Falling Down The Social Media Rabbit Hole

Interest Can Lead To Obsession And Next Thing You Know, You’ve Wasted A Whole Day Watching YouTube Videos

joe rogan elon musk podcast

By now, most of us have fallen down the social media rabbit hole at least once.

Social Media can be really addicting.

There are studies that “prove” that social media can be addictive and that many people, not just kids, obsess over it.

I’ll admit that I’ve been down the rabbit hole a few times. It seems harmless enough but a week into it, I found myself wondering what the hell I was doing. I was posting pictures of just about anything I thought *might* be shareworthy.

There have been days I’ve fired off 20 or more social media posts and then there have also been days I’ve been completely silent.

Social Media is a powerful tool. For those of us who work online for our 9 to 5’s, it’s always there and always a part of what we do.

I was watching the Joe Rogan Podcast the other day. Yeah, the one that Elon Musk took a hit of weed on and became the inspiration of countless Reddit memes:

elon musk reddit meme

I’d like to focus on a part of the conversation that had nothing to do with weed, but rather, something that I call “The Social Media Charade”.

The issue that we as social media consumers (as opposed to social media creators and influencers) have is that we only see the parts of life that the creator wants us to see.

We get a view through color graded videos, Instagram filters and get this sense that life should be glamorous and exciting 100% of the time.

Hell, we see YouTubers that travel and create videos all the time. Some of them do it for a full-time job, and we’re left to think that’s what life should be. In stark contrast, our lives then feel very boring and mundane, and we begin to feel like we’re not adequate or have the things that make for a happy life.

It’s all Smoke And Mirrors

Influencers and Creators make their living by showing you the best that life has to offer and from a very materialistic side of life.

Many of them have two separate lives: one on camera, and a different life privately.

Very few people on YouTube make it without sponsorships or serving ads.

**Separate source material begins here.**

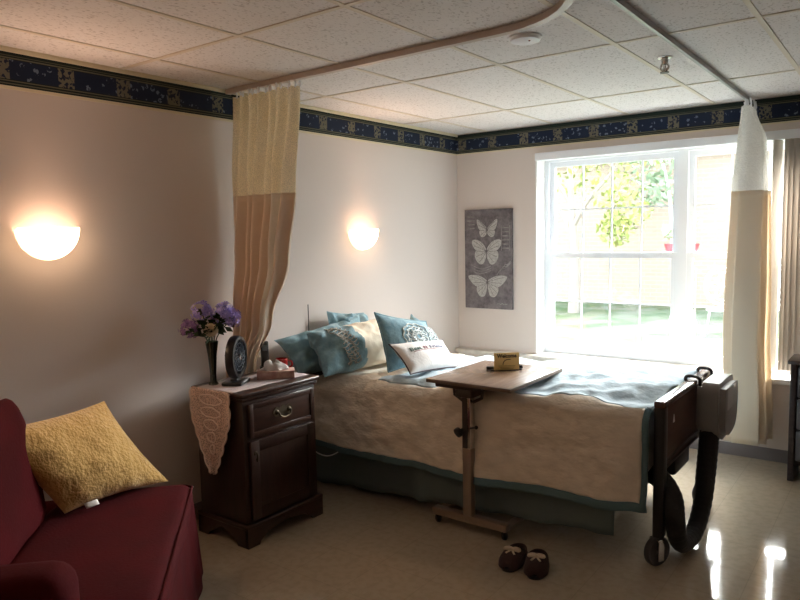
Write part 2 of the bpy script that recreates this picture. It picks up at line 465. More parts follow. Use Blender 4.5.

Those that do are often overshadowed by ad revenue-backed creators that can do the same thing but have better tools and more resources.

The thing is that most people – like 94% of everyone that uses social media will not have the kind of life that we all see these influencers have.

As I said before, the more we immerse ourselves in these influencer’s lives, the more inadequate our own lives feel.

Turn It Off

I’ve learned the hard way.

I had to completely delete social media off my phone to “recover”.

I block social media on my computer from 8 to 6 unless it’s needed for work.

If I do allow myself to use it, I restrict the use to a specific purpose and then put the phone down when I’m done.

It takes a lot of discipline to walk away from, but in the end, you’ll find that you’re happier about your life and better off for leaving social media behind.